▶ [Source data]:
· · · · ·

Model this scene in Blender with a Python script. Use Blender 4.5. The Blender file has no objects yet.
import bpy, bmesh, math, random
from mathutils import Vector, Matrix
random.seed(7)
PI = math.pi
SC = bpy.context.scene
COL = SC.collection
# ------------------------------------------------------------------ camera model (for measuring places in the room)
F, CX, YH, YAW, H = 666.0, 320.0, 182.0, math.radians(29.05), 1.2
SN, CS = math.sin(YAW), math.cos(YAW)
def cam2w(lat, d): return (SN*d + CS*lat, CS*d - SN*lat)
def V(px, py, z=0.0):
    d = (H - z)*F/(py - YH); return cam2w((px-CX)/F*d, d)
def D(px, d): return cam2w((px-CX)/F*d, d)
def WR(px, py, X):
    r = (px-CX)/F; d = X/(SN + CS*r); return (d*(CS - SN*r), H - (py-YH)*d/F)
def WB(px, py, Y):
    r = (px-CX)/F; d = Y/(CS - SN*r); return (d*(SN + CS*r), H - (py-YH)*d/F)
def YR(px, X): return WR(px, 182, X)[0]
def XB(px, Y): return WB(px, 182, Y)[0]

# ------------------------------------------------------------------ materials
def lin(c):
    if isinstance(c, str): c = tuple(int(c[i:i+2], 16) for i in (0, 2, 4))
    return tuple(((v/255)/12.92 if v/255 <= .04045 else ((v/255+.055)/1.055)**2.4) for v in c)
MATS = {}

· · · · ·

▶ [Aim of the task]:
Reproduce the full listing word for word.

▶ [Answer for the task]:
Model this scene in Blender with a Python script. Use Blender 4.5. The Blender file has no objects yet.
import bpy, bmesh, math, random
from mathutils import Vector, Matrix
random.seed(7)
PI = math.pi
SC = bpy.context.scene
COL = SC.collection
# ------------------------------------------------------------------ camera model (for measuring places in the room)
F, CX, YH, YAW, H = 666.0, 320.0, 182.0, math.radians(29.05), 1.2
SN, CS = math.sin(YAW), math.cos(YAW)
def cam2w(lat, d): return (SN*d + CS*lat, CS*d - SN*lat)
def V(px, py, z=0.0):
    d = (H - z)*F/(py - YH); return cam2w((px-CX)/F*d, d)
def D(px, d): return cam2w((px-CX)/F*d, d)
def WR(px, py, X):
    r = (px-CX)/F; d = X/(SN + CS*r); return (d*(CS - SN*r), H - (py-YH)*d/F)
def WB(px, py, Y):
    r = (px-CX)/F; d = Y/(CS - SN*r); return (d*(SN + CS*r), H - (py-YH)*d/F)
def YR(px, X): return WR(px, 182, X)[0]
def XB(px, Y): return WB(px, 182, Y)[0]

# ------------------------------------------------------------------ materials
def lin(c):
    if isinstance(c, str): c = tuple(int(c[i:i+2], 16) for i in (0, 2, 4))
    return tuple(((v/255)/12.92 if v/255 <= .04045 else ((v/255+.055)/1.055)**2.4) for v in c)
MATS = {}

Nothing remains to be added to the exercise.